#### Exercise directions
Copy exactly, and only, the lines starting at the line with "What Blender Python" and ending at the line with "COL = S.collection". Leave every picture out of the copy.

#### Task input
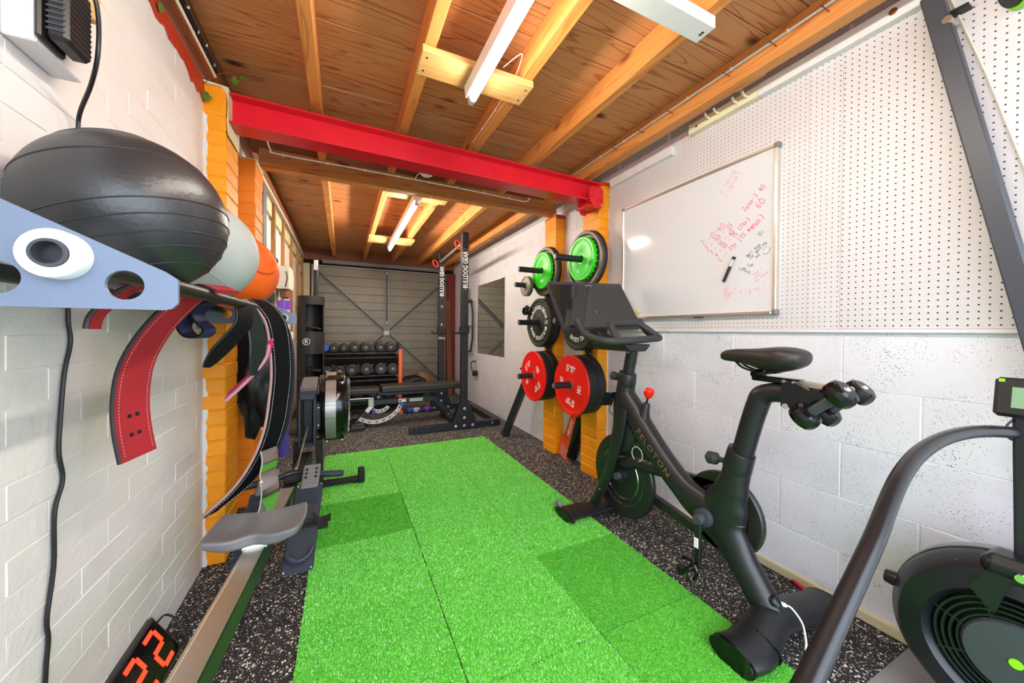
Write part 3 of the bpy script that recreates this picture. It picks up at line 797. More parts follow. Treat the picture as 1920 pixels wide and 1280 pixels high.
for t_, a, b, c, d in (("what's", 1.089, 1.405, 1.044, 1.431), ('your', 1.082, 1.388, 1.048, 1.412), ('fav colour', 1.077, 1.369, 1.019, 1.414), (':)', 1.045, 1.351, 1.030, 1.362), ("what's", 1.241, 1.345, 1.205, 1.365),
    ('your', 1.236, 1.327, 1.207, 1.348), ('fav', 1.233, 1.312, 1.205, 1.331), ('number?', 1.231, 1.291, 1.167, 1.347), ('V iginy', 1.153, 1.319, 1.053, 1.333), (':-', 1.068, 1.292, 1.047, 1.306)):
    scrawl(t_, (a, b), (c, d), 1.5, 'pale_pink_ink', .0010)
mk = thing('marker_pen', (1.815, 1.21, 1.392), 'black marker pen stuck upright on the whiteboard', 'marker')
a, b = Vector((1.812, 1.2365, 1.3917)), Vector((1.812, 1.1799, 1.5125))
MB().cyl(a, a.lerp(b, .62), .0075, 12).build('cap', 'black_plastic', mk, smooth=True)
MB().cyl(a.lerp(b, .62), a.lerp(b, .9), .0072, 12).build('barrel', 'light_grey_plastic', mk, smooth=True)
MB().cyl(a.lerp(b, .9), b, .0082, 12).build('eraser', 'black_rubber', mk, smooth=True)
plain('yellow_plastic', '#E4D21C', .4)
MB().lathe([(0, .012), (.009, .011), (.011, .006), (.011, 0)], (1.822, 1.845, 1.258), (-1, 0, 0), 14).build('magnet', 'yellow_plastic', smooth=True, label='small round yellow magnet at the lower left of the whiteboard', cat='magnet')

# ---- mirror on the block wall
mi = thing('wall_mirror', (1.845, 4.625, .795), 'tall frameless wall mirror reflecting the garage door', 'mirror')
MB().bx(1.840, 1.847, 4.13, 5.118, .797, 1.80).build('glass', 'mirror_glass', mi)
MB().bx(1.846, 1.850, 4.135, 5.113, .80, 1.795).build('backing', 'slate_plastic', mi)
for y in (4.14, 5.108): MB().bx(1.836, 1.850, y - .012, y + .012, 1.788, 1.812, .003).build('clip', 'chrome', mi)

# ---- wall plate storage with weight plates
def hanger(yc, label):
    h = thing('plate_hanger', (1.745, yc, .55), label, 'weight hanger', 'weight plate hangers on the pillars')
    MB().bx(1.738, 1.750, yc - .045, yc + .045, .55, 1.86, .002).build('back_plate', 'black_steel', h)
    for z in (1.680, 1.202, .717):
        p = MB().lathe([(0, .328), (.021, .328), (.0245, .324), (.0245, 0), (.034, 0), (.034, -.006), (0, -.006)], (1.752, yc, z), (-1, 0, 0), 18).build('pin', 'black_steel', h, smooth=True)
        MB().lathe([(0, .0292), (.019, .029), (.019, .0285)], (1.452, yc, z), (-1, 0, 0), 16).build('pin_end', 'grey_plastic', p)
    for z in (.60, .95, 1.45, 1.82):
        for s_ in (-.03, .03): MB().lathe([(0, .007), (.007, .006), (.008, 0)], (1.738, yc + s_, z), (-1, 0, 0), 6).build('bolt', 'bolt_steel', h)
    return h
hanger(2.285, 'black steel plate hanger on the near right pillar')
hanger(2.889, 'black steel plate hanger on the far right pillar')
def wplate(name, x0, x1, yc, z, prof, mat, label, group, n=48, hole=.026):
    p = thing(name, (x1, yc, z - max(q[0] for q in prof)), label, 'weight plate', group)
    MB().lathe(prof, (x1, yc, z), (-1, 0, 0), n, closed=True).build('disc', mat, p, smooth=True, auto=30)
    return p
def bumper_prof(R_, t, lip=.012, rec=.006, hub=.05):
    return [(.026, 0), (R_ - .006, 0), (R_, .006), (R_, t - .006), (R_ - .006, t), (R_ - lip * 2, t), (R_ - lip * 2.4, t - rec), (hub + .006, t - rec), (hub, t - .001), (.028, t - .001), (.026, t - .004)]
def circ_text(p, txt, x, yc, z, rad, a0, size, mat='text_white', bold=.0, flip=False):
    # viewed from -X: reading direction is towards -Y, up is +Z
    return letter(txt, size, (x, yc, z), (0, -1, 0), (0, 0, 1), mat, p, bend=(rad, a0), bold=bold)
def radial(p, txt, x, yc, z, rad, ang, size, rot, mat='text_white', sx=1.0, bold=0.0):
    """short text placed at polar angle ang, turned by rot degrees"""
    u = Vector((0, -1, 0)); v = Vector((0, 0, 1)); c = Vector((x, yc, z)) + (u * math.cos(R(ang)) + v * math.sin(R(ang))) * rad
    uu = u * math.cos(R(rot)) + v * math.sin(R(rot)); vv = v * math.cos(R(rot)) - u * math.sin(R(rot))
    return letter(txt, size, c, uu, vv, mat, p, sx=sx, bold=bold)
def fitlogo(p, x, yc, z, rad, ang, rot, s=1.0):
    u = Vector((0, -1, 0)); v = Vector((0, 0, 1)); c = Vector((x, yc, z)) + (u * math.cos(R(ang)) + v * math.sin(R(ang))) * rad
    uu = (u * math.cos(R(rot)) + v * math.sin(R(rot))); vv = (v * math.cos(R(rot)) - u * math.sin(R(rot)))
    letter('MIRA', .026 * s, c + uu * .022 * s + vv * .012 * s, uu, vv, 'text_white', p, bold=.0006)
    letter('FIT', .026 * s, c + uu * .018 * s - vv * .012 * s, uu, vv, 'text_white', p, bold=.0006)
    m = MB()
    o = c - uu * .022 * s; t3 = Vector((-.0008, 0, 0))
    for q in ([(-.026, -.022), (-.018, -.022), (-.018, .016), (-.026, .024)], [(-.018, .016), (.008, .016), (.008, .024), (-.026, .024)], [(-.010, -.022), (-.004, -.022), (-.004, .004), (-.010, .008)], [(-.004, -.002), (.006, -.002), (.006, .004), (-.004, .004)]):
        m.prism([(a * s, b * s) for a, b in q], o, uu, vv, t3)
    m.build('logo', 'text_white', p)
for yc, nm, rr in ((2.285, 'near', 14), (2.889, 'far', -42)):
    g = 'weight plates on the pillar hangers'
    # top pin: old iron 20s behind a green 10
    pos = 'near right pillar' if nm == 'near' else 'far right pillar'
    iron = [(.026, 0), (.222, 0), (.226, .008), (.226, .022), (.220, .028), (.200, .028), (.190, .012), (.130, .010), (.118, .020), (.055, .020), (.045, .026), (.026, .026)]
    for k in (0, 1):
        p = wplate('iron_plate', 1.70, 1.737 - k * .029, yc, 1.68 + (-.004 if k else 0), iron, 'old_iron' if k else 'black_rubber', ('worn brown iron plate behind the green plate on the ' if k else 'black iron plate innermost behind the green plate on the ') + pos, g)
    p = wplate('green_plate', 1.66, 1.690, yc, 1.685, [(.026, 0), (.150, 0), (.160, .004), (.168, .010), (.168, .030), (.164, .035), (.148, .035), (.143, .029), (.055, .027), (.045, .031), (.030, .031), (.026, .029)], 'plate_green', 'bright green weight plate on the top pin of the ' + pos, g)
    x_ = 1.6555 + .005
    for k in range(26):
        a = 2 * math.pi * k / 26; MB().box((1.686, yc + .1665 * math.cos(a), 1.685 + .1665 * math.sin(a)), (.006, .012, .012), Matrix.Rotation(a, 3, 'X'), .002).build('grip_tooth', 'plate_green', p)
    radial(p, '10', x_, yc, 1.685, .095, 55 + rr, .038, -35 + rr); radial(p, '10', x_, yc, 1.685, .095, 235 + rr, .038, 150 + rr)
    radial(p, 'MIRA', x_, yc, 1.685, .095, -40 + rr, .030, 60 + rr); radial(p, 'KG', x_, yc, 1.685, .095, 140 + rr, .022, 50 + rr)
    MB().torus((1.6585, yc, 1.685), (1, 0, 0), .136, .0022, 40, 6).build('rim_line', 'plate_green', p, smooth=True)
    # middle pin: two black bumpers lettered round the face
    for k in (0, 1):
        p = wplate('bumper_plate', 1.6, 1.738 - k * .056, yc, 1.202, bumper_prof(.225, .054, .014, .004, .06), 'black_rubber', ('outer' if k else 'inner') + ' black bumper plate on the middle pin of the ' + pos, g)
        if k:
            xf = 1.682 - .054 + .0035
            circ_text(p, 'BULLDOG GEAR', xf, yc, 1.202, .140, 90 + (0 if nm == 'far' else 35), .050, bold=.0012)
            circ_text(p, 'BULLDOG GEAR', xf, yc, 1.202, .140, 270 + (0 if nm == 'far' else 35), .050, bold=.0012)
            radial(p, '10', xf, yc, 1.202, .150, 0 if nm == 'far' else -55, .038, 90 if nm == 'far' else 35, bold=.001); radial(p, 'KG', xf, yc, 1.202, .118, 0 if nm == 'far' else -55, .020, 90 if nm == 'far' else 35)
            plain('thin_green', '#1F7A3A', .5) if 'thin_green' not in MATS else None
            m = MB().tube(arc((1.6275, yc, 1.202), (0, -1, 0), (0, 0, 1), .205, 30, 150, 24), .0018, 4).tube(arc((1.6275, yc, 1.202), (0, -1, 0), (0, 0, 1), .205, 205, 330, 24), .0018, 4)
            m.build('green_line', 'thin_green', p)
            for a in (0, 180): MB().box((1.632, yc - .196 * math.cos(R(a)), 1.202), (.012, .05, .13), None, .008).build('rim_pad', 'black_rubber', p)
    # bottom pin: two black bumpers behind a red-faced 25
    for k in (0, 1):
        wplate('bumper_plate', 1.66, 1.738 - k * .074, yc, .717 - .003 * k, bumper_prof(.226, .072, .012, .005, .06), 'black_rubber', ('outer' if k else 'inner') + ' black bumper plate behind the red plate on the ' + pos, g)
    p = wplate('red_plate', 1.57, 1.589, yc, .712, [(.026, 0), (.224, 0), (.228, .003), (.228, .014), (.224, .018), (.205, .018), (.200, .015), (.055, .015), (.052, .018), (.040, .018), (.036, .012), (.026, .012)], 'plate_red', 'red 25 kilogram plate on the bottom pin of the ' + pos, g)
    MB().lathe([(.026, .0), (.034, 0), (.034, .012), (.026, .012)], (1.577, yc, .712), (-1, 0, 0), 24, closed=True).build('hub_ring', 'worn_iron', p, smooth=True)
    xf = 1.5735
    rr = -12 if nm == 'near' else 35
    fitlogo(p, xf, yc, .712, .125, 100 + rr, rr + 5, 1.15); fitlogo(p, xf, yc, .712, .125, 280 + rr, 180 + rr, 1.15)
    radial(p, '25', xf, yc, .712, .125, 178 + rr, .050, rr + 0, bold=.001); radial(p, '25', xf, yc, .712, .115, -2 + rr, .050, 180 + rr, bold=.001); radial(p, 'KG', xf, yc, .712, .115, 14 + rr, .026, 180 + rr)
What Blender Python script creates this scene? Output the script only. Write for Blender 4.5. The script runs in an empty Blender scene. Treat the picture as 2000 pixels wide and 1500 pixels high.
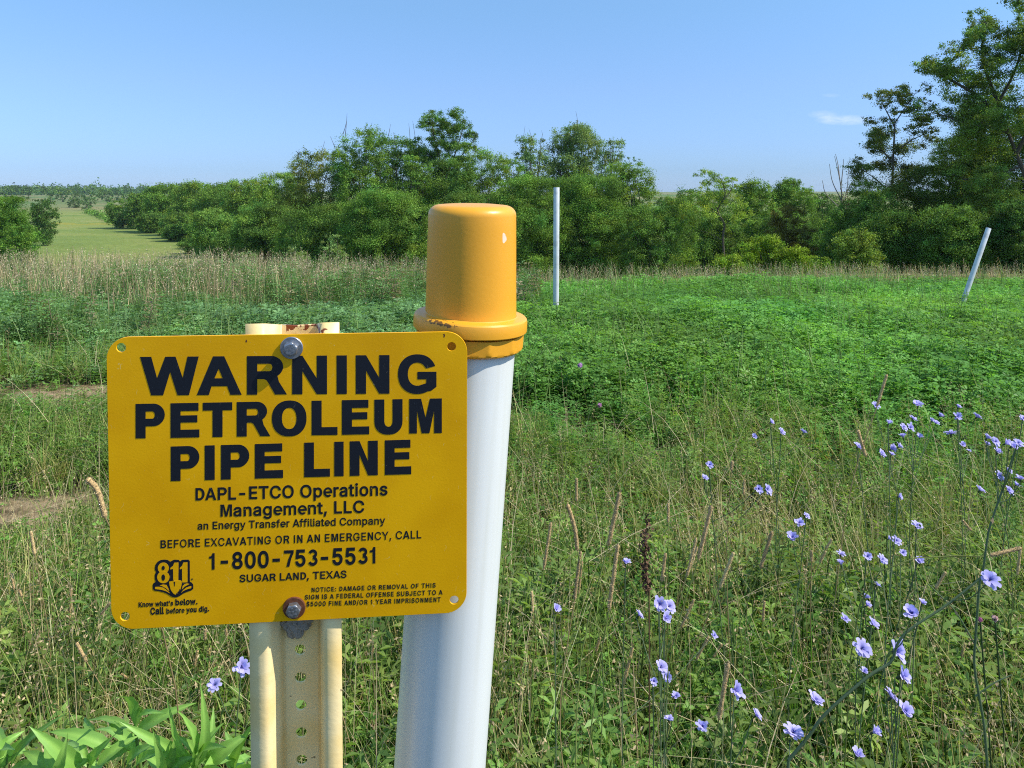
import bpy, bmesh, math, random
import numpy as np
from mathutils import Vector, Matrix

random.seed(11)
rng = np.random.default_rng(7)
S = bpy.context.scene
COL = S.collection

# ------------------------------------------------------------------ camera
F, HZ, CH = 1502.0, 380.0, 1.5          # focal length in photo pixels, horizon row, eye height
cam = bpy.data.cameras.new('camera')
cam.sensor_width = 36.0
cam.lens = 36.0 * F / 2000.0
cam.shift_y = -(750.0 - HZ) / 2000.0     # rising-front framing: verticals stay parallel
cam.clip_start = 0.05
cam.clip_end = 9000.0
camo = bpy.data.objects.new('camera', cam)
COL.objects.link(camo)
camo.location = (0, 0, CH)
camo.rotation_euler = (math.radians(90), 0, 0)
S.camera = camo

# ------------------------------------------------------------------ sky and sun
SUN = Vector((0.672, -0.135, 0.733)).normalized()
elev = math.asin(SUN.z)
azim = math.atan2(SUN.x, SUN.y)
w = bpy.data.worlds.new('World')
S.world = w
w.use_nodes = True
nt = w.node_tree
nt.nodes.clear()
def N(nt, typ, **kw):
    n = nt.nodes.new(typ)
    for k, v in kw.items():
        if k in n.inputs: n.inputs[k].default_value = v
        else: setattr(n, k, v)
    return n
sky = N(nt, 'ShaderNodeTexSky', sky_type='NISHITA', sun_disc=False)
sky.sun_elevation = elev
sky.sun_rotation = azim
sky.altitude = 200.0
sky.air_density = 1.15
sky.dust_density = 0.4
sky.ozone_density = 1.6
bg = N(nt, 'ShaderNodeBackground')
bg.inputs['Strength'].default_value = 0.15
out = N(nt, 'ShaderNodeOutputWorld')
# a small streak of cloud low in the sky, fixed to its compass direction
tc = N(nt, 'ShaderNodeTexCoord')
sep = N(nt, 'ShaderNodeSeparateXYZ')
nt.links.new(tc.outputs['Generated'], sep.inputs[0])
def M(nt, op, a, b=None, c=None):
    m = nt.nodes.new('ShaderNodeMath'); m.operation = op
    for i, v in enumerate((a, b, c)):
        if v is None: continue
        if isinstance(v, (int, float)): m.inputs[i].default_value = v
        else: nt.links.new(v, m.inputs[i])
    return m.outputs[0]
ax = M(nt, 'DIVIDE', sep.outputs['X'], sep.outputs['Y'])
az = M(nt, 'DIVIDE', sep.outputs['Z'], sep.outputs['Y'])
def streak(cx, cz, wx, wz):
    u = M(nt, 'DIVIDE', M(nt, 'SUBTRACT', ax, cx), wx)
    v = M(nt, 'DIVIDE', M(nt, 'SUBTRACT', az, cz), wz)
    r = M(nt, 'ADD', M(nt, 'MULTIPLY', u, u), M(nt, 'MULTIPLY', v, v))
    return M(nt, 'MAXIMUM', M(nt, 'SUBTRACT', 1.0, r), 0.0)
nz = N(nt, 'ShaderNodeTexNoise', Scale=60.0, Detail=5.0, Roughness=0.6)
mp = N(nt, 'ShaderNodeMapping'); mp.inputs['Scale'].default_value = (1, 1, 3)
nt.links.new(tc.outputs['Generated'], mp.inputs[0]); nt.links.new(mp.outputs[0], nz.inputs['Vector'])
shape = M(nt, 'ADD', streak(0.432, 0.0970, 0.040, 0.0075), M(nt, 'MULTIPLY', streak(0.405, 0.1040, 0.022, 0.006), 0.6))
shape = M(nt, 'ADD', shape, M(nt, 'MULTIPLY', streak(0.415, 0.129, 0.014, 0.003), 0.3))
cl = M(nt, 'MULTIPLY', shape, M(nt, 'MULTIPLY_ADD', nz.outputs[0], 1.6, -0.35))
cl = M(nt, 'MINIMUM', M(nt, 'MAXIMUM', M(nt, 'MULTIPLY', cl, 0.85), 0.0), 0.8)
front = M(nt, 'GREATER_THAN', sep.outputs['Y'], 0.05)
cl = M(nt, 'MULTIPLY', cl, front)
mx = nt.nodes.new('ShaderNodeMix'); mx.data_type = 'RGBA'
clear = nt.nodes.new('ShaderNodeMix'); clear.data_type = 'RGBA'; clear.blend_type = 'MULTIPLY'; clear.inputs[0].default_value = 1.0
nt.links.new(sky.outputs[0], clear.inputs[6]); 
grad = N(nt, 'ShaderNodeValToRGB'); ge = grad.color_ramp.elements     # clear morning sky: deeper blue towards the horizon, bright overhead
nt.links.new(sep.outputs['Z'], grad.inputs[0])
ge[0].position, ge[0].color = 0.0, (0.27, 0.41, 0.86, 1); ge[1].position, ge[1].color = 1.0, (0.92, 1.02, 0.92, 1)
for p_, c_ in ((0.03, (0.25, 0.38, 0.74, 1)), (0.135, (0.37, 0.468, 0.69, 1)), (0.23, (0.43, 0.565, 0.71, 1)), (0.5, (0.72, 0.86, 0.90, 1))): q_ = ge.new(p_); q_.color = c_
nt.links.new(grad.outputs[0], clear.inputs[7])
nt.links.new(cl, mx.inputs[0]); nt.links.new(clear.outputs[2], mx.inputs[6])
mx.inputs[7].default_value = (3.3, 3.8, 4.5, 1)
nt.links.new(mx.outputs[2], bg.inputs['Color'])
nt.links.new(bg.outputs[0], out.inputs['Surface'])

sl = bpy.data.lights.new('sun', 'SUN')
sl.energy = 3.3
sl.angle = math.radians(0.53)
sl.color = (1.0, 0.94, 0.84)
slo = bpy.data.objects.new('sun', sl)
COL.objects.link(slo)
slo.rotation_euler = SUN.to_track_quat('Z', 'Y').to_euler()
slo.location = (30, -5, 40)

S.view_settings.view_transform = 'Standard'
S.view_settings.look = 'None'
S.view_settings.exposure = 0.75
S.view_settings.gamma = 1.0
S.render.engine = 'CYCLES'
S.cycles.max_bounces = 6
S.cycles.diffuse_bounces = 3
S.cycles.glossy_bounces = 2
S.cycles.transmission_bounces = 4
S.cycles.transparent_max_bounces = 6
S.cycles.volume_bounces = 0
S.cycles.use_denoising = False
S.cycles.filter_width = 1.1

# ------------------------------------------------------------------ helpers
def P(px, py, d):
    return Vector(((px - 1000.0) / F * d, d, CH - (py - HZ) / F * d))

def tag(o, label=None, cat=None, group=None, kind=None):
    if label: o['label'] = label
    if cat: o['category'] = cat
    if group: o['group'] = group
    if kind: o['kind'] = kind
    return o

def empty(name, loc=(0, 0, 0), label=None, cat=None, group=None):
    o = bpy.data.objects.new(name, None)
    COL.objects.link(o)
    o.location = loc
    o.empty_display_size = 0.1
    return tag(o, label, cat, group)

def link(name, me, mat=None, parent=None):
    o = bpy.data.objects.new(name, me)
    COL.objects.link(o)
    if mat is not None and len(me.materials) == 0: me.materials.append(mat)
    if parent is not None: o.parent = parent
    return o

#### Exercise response
What Blender Python script creates this scene? Output the script only. Write for Blender 4.5. The script runs in an empty Blender scene. Treat the picture as 2000 pixels wide and 1500 pixels high.
import bpy, bmesh, math, random
import numpy as np
from mathutils import Vector, Matrix

random.seed(11)
rng = np.random.default_rng(7)
S = bpy.context.scene
COL = S.collection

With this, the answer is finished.